Adopt a Business Mindset
- Take responsibility for your business decisions.
- Cultivate strong self-leadership and a hunger for continuous learning.
- Regularly reflect on your performance—ask yourself: "Would I invest in my own business?"
Remove Emotion from Decisions
- Step back and make strategic, data-driven decisions.
- Avoid reacting emotionally; instead, think like a business leader.
Embrace Financial Discipline
- Create budgets and manage cash flow actively—do not leave it to chance.
- Know your cost of production for each enterprise.
- Conduct quarterly reviews to assess what is working and spot problems early.
Analyse Costs and Return
- Calculate the real costs of labour and machinery—often 35–60% of fixed costs.
- Include rent and finance costs in your analysis.
- Track net margins by enterprise (including diversification ventures).
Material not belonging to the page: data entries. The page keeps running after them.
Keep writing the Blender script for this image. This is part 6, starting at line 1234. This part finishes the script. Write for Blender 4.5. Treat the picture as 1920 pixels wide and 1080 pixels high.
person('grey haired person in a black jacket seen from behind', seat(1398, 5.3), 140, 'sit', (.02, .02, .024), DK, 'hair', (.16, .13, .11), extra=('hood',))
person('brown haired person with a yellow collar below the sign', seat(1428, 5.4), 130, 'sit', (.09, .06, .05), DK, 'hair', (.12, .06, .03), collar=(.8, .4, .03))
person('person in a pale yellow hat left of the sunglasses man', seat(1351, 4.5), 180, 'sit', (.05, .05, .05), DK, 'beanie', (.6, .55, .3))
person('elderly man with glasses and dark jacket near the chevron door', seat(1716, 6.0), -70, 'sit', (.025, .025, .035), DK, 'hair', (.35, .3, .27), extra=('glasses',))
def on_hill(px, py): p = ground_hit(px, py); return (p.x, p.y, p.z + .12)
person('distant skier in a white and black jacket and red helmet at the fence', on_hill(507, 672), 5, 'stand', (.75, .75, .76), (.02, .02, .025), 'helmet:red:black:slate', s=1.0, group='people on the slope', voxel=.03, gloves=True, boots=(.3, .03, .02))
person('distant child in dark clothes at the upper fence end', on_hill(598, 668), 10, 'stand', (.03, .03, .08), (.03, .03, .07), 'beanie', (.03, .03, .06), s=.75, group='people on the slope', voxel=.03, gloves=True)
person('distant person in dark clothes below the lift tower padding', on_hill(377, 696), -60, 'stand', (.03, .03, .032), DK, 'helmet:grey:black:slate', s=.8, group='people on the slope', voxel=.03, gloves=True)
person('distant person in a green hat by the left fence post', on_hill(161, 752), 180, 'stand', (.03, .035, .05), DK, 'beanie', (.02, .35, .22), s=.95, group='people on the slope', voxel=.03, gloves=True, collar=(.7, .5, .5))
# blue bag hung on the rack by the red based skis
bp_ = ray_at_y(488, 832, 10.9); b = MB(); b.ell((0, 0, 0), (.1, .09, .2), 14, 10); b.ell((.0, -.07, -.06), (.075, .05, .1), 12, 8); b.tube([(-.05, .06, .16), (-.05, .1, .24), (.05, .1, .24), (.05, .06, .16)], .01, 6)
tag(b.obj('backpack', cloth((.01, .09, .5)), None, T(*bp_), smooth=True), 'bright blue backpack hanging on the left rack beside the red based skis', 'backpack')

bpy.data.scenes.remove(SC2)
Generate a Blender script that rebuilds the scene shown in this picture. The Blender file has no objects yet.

Use Proportional Risk and Efficiency Analysis
- Assess financial efficiency: net cash flow from trading, return on capital and resource use.
- Identify the best use of your time and management skills.
Build Your Business Intelligence
- Start with what you can control.
- Use tools like Microsoft Excel to organise, track and understand your farm business.
- Strive for detailed, up-to-date business data—this is the minimum standard to farm successfully without subsidies.
Shift the Culture
- Challenge the assumption that farming does not require the same level of business analysis as other industries.
- It’s not about complexity—it’s about mindset and commitment to improvement.
We must remember, you can not go green, if you are in the red.
In such an unstable world, food and its producers must be a priority.
Farm profitability must come first. Farming cannot be a gamble.